Cessione d’azienda: il valore ai fini del registro costituisce la base per la plusvalenza. (Cass. Civ., Sez. VI-T, sent. n. 25290 del 28 novembre 2014)

In tema di plusvalenze patrimoniali realizzate in seguito alla cessione di azienda, la dichiarazione del contribuente, ai fini Irpef, di un valore inferiore a quello già accertato in via definitiva per il medesimo bene in sede di imposta di registro legittima l'amministrazione finanziaria a procedere all'accertamento induttivo della plusvalenza, integrando o correggendo la relativa imposizione con possibilità di utilizzare una seconda volta, ricorrendo anche a presunzioni, gli stessi elementi probatori già posti a fondamento del precedente accertamento. Incombe sul contribuente che deduca l'inesattezza della correzione e dell'integrazione, superare la presunzione dimostrando di aver venduto al minor prezzo indicato in bilancio, fermo restando che il principio di collaborazione tra contribuente ed amministrazione finanziaria non può mai comportare il superamento di circostanze accertate in giudizio o determinare la mancata applicazione del principio dell'onere della prova.

Commento

(di Daniele Minussi)
Solitamente il fisco è schizofrenico: imposte dirette ed imposte indirette "non si parlano". Ecco però una pronunzia che sancisce l'esatto contrario.
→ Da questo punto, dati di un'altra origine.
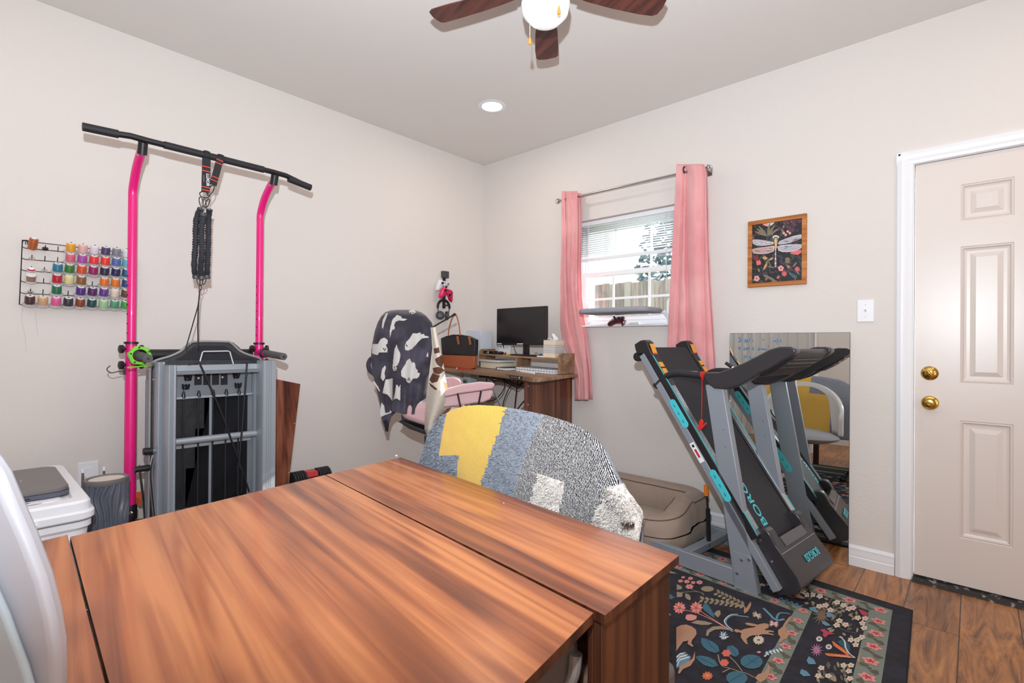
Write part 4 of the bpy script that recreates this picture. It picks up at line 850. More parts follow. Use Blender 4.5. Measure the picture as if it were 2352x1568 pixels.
MB().tube(smooth_path([hp(1028, 777), hp(1030, 760), hp(1035, 740), hp(1041, 728), hp(1046, 730), hp(1051, 745), hp(1054, 762), hp(1056, 777)], 5), .0045, 7).build('handle', m_tan, hb)
for px in (1049, 1076): MB().prism([hp(px-2, 779, -.494), hp(px+3, 779, -.494), hp(px+6, 796, -.494), hp(px+2, 797, -.494)], (0, -.003, 0)).build('strap_tab', m_tan, hb); MB().tube(arc(hp(px+1, 780, -.498), .008, 0, 2*PI, 12, (1, 0, 0), (0, 0, 1))[:-1], .0018, 5, closed=True).build('buckle_ring', m_brass, hb)
MB().tube([hp(1022, 780), hp(1040, 775.5), hp(1062, 776), hp(1086, 784)], .003, 6).build('top_zip', m_blk, hb)
# cables tangled under the desk
m_cab = mat('black_cable', (20, 20, 22), .5)
def cable(label, pts, y, r=.0038, m=m_cab):
    o = MB().tube(smooth_path([at(a, b, 'Y', y) for a, b in pts], 7), r, 7).build('cable', m); tag(o, label, 'cable', 'cables under the desk'); return o
cable('black cable looping from the desk underside to the far left', [(1118, 862), (1118, 885), (1119, 905)], -.25)
cable('black cable sagging in a wide arc toward the pink armrest', [(1158, 869), (1159, 888), (1150, 905), (1135, 918), (1118, 922)], -.30)
cable('black cable hanging down left of the control strip', [(1166, 872), (1174, 882), (1165, 900), (1156, 925), (1153, 945)], -.35)
cable('black cable hanging straight below the control strip', [(1190, 868), (1187, 890), (1184, 915), (1181, 950)], -.40)
cable('thick black cable bending left beside the walnut side panel', [(1213, 900), (1208, 915), (1196, 930), (1184, 945), (1175, 955)], -.45, .005)
cable('pale grey cable crossing diagonally below the desk', [(1125, 862), (1130, 880), (1136, 900), (1146, 920), (1155, 940)], -.33, .0035, mat('pale_cable', (190, 190, 196), .5))
for k, (dy, ph) in enumerate(((0, 0), (4, 1.3), (8, 2.2), (2, 3.1))):
    cable('black cable bundled in the tangle beneath the desk, strand %s' % ('nearest the top', 'just below the topmost', 'lowest of the tangle', 'looped through the middle')[k],
          [(1120, 857+dy), (1135, 868+dy*.6+4*math.sin(ph)), (1150, 864+dy), (1170, 874+dy+4*math.sin(ph+1)), (1190, 882+dy), (1202, 876+5*math.sin(ph+2)+dy), (1212, 882+dy)], -.28-.03*k, .0035)
# controllers and headphones on the left wall
wh = thing('controller_wall_mount', 'small black wall mount holding the game controllers', 'wall mount', at(1019, 630, 'X', 0))
q = at(1019, 631, 'X', .0); MB().bb(.0005, .035, q.y-.03, q.y+.03, q.z-.028, q.z+.028).build('mount_block', mat('charcoal_plastic', (66, 64, 66), .45), wh, bevel=.003)
MB().bb(.0005, .012, q.y-.012, q.y+.012, q.z-.28, q.z-.028).build('spine_bar', m_blk, wh); MB().bb(.012, .06, q.y-.01, q.y+.01, q.z-.085, q.z-.075).build('peg', m_blk, wh); MB().bb(.012, .07, q.y-.01, q.y+.01, q.z-.16, q.z-.15).build('peg', m_blk, wh); MB().bb(.012, .06, q.y-.008, q.y+.012, q.z-.262, q.z-.25).build('peg', m_blk, wh)
def controller(name, label, c, m, s=1.0, ux=(0, 1, 0), uy=(.25, 0, 1), back=None):
    """game pad drawn face on: ux right, uy up"""
    c = Vector(c); ux = Vector(ux).normalized(); uy = Vector(uy).normalized(); n = ux.cross(uy).normalized()
    t = thing(name, label, 'game controller', c)
    def q(x, y, d=0): return c+(ux*x+uy*y+n*d)*s
    out = [(-.030, .036), (-.050, .034), (-.062, .018), (-.070, -.012), (-.077, -.045), (-.073, -.060), (-.062, -.060), (-.047, -.040), (-.030, -.022), (0, -.020), (.030, -.022), (.047, -.040), (.062, -.060), (.073, -.060), (.077, -.045), (.070, -.012), (.062, .018), (.050, .034), (.030, .036), (0, .032)]
    sh = MB(); lv = [(.80, -.018), (.97, -.010), (1.0, 0), (.97, .010), (.82, .019)]; vs = []; no = len(out)
    for k_, d in lv: vs += [q(x*k_, (y+.005)*k_-.005, d) for x, y in out]
    fs = [(i*no+k, i*no+(k+1) % no, (i+1)*no+(k+1) % no, (i+1)*no+k) for i in range(len(lv)-1) for k in range(no)]+[list(range(no))[::-1], [(len(lv)-1)*no+k for k in range(no)]]
    sh.add(vs, fs).build('shell', m, t, angle=60, bevel=.001)
    for x, y in ((-.038, .014), (.018, -.008)): MB().lathe([(.009*s, 0), (.008*s, .006*s), (.011*s, .008*s), (.010*s, .012*s)], q(x, y, .018), n, 14).build('thumbstick', m_blk, t)
    MB().box(q(-.018, -.008, .019), (.018*s, .006*s, .006*s), Matrix((ux, n, uy)).transposed()).build('dpad', m_blk, t); 
    for dx, dy in ((0, .008), (.008, 0), (-.008, 0), (0, -.008)): MB().lathe([(.0036*s, 0), (.0032*s, .003*s)], q(.040+dx, .015+dy, .018), n, 10).build('face_button', m_blk, t)
    MB().lathe([(.005*s, 0), (.004*s, .002*s)], q(0, .022, .018), n, 12).build('guide_button', m_blk, t)
    return t
q = at(1017, 654, 'X', .05); controller('game_controller', 'white game controller on the wall mount above the pink one', q, mat('white_controller', (226, 228, 232), .4), 1.0, (-.25, 1, -.08), (.3, 0, 1))
q = at(1026, 672, 'X', .095); controller('game_controller', 'hot pink game controller hanging below the white one', q, mat('hot_pink_plastic', (226, 40, 96), .35), 1.0, (-.1, 1, -.2), (.3, 0, 1))
hp_ = thing('headphones', 'black over-ear headphones hanging on the wall hook', 'headphones', at(1019, 715, 'X', .05))
hc = at(1019, 706, 'X', .055); HR = .062
def H_(dy, dz, dx=0): return hc+Vector((dx, dy, dz))
MB().tube(arc(hc, HR, -.15, PI+.15, 20, (0, 1, 0), (0, 0, 1)), [.006]+[.0105]*19+[.006], 10).build('headband', m_blk, hp_)
for sg_ in (-1, 1):
    MB().tube([H_(sg_*.060, -.005), H_(sg_*.054, -.05)], .004, 8).build('yoke', mat('grey_metal', (84, 86, 96), .3, metal=.7), hp_)
    MB().lathe([(.020, -.014), (.034, -.012), (.036, 0), (.034, .010), (.026, .014)], H_(sg_*.036, -.065, .0), (.75, sg_*.6, 0), 20).build('ear_cup', mat('dark_grey_plastic', (52, 52, 60), .4), hp_)
MB().prism([H_(-.053, -.060, .017), H_(-.026, -.063, .008), H_(-.026, -.066, .008), H_(-.053, -.063, .017)], (.004, -.003, 0)).build('logo_line', m_steel, hp_)
# long black rod sticking out behind the desk chair
wd = thing('black_wand', 'thin black rod sticking out diagonally from behind the desk chair', 'rod', atd(990, 752, 3.2))
MB().tube([atd(975, 762, 3.2), atd(1041, 723.5, 3.25)], .0055, 8).build('rod', m_blk, wd); MB().tube([atd(1040, 724.2, 3.25), atd(1046, 720.5, 3.255)], .0085, 8).build('rod_tip', m_blk, wd)
pf = thing('pink_folder', 'pink folder standing on the desk behind the handbag', 'folder', at(1010, 832, 'Y', -.2)); q = [at(1006, 812, 'Y', -.3), at(1012, 809, 'Y', -.3)]
MB().bb(.031, .043, -.60, -.51, DZ+.0005, DZ+.12).build('folder', mat('rose_pink', (214, 130, 150), .6), pf)

# the desk stands a touch out of level: tilt what rests on it about the right front corner
Tm = Matrix.Translation((1.1, 0, DZ)) @ Matrix.Rotation(.025, 4, 'Y') @ Matrix.Translation((-1.1, 0, -DZ))
for o in list(bpy.data.objects):
    if o.parent is None and 'category' in o and o.name.split('.')[0] in ('monitor_riser', 'black_glasses_case', 'computer_mouse', 'red_ball', 'yellow_eraser', 'paper_card', 'tissue_box', 'glue_stick', 'grey_pebble', 'wooden_ring', 'book', 'notebook', 'red_scissors', 'red_marker', 'game_console', 'handbag', 'pink_folder'):
        M_ = Tm @ world_of(o); o.location = M_.to_translation(); o.rotation_euler = M_.to_euler()
# ------------------------------------------------------------------ folding craft table in the foreground
TZ = .75
ct = thing('folding_table', 'walnut folding craft table filling the foreground', 'table', (2.4, -2.6, 0))
ang = math.radians(-6.6)
m_top = wood('walnut_top', [(158, 88, 50), (98, 48, 28), (196, 122, 72)], angle=-ang, band=.085, grain=.8, rough=.30, coat=.15)
m_leg = wood('walnut_leg', [(66, 34, 20), (40, 19, 12), (92, 52, 30)], axis='V', band=.04, rough=.42)
def Z(px, py, z=TZ): return at(px, py, 'Z', z)
ex = Vector((math.cos(ang), math.sin(ang), 0)); ey = Vector((-ex.y, ex.x, 0))
A_ = Z(921, 1050); B_ = Z(1560, 1275); C_ = Z(1390, 1412); S0 = Z(748, 1090); L0 = Z(161, 1232); N_ = Z(1366, 1405)
xL = min((A_-A_).dot(ex), 0)
def tq(p): d = p-A_; return d.dot(ex), d.dot(ey)
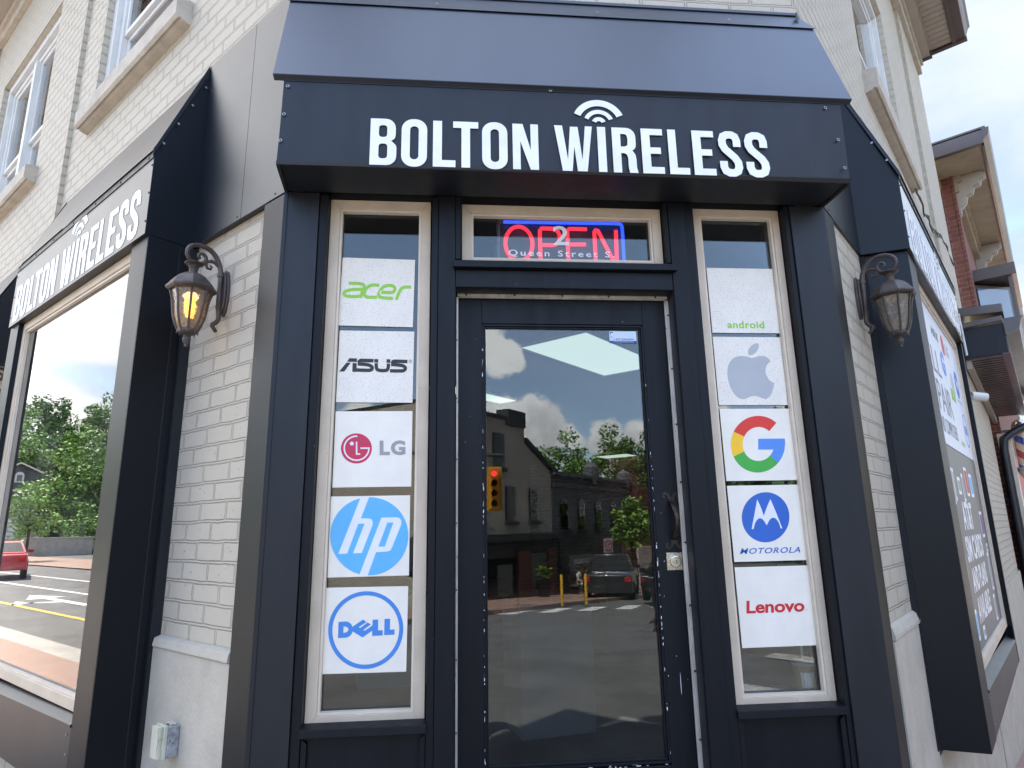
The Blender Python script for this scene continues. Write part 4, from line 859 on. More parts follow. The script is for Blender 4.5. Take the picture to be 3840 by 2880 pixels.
# ------------------------------------------------------------------ wall lanterns
hammered, _t, _b = newmat('hammered_seedy_glass')
_b.inputs['Base Color'].default_value = (.24, .21, .175, 1); _b.inputs['Roughness'].default_value = .25; _b.inputs['Transmission Weight'].default_value = .30; _b.inputs['Coat Weight'].default_value = .6
_v = _t.nodes.new('ShaderNodeTexVoronoi'); _v.inputs['Scale'].default_value = 55; _c = _t.nodes.new('ShaderNodeTexCoord'); _t.links.new(_c.outputs['Object'], _v.inputs['Vector']); bump(_t, _b, _v.outputs['Distance'], .7, .006)
def make_lantern(label, loc, rz, lit):
    t = thing('wall_lantern', label, 'lantern', loc, rz, group='bronze wall lanterns beside the entrance')
    # local: x along wall, y outward is -y, origin on the wall at the bottom of the lamp; axis at y=-A
    A = .145; mb = MB()
    pl = [(.0 + .033 * math.cos(a), .268 + .105 * math.sin(a) * (1 if math.sin(a) > 0 else 1.0)) for a in [i * 2 * PI / 24 for i in range(24)]]
    mb.prism(pl, 'y', -.012, 0); mb.prism([(x * .82, .268 + (z - .268) * .9) for x, z in pl], 'y', -.022, -.0121); part('back_plate', mb, 'bronze', t, bevel=.003, smooth=35)
    mb = MB()
    arm = [(0, -.030, .09), (0, -.046, .11), (0, -.050, .118), (0, -.036, .128), (0, -.024, .145), (0, -.026, .175), (0, -.030, .20), (0, -.030, .33), (0, -.034, .37), (0, -.047, .405), (0, -.070, .435), (0, -.105, .450), (0, -.145, .447), (0, -.172, .428), (0, -.180, .400), (0, -.168, .374), (0, -.145, .362), (0, -.118, .366), (0, -.100, .382), (0, -.098, .402), (0, -.112, .416), (0, -.128, .412), (0, -.132, .398), (0, -.122, .391)]
    q = [Vector(p) for p in arm]
    for _ in range(2):
        n = [q[0]]
        for a, b in zip(q, q[1:]): n += [a.lerp(b, .25), a.lerp(b, .75)]
        q = n + [q[-1]]
    rs = [.0075 + .0035 * math.sin(PI * min(1, i / len(q) * 1.5)) if i / len(q) < .66 else .0105 - .005 * (i / len(q) - .66) / .34 for i in range(len(q))]
    mb.tube(q, rs, 8); 
    mb.tube([(0, -.046, .382), (0, -.058, .392), (0, -.075, .395), (0, -.092, .388), (0, -.098, .372), (0, -.090, .358), (0, -.076, .358), (0, -.072, .368), (0, -.080, .374)], [.008, .008, .008, .007, .007, .006, .006, .005, .005], 8)
    mb.lathe([(.0145, .335), (.0150, .348)], 10, 0, (0, -.031, 0)); mb.lathe([(.0125, .195), (.0130, .205)], 10, 0, (0, -.028, 0))
    part('scroll_arm', mb, 'bronze', t, smooth=50)
    mb = MB(); H = 8; ro = PI / H
    mb.lathe([(.0135, .362), (.016, .366), (.0155, .37), (.0001, .371)], 16, 0, (0, -A, 0)); 
    mb.lathe([(.0160, .318), (.0165, .335), (.022, .349), (.036, .358), (.0375, .361), (.034, .363), (.0001, .364)], 24, 0, (0, -A, 0))
    mb.lathe([(.094, .240), (.097, .246), (.095, .252), (.088, .258), (.078, .275), (.062, .294), (.040, .309), (.0165, .319)], H, 0, (0, -A, 0), ro, cap=False)
    mb.lathe([(.074, .232), (.086, .234), (.094, .240)], H, 0, (0, -A, 0), ro, cap=False)
    part('cap', mb, 'bronze', t, bevel=.0012)
    gp = [(.078, .238), (.074, .222), (.068, .200), (.064, .175), (.061, .150), (.056, .120), (.047, .092), (.036, .068)]
    mb = MB(); mb.lathe([(r_ - .003, z) for r_, z in gp], H, 0, (0, -A, 0), ro, cap=False); gl = part('glass_panel', mb, hammered, t)
    mb = MB()
    for k in range(H):
        a = ro + k * 2 * PI / H; mb.tube([(r_ * math.cos(a), -A + r_ * math.sin(a), z) for r_, z in gp], [.0045] * len(gp), 6)
    mb.lathe([(.037, .074), (.039, .066), (.036, .060), (.026, .054), (.014, .050), (.012, .044), (.016, .036), (.015, .026), (.010, .016), (.006, .010), (.0075, .004), (.004, .0), (.0001, -.001)], 16, 0, (0, -A, 0))
    for k in range(H):
        a = ro + k * 2 * PI / H; mb.tube([(.036 * math.cos(a), -A + .036 * math.sin(a), .066), (.039 * math.cos(a), -A + .039 * math.sin(a), .054)], [.004, .002], 6)
    part('cage', mb, 'bronze', t, smooth=40)
    mb = MB(); mb.lathe([(.006, .125), (.010, .135), (.016, .155), (.017, .175), (.014, .190), (.008, .205), (.0001, .206)], 14, 0, (0, -A, 0))
    part('bulb', mb, mat('lit_bulb', (.9, .5, .1), .4, emit=((1, .48, .05), 3.5)) if lit else 'whitebox', t, smooth=60)
    if lit:
        l = bpy.data.lights.new('bulb_light', 'POINT'); l.energy = .05; l.color = (1, .55, .2); l.shadow_soft_size = .02
        lo = bpy.data.objects.new('bulb_light', l); COL.objects.link(lo); lo.parent = t; lo.location = (0, -A, .215)
    return t
make_lantern('lit bronze lantern with amber bulb on the brick strip left of the door', FL @ Vector((-.462, .030, 2.228)), R(-43.4), True)
make_lantern('unlit bronze lantern on the brick strip right of the door', FR @ Vector((.470, .012, 2.248)), R(44.5), False)
make_lantern('bronze lantern cut off by the left edge of the photo', FL @ Vector((-3.42, .03, 2.20)), R(-43.4), False)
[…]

Il valore dell'azienda oggetto di accertamento nell'occasione della sottoposizione dell'atto ad imposta di registro può ben essere assunto quale base sulla quale computare l'imposta diretta sui redditi in relazione alla plusvalenza realizzata in conseguenza dell'alienazione dell'azienda stessa. Possibile fruire gli elementi probatori già acquisiti ed utilizzati nel corso dell'accertamento relativo al contenzioso sorto in tema di imposte indirette.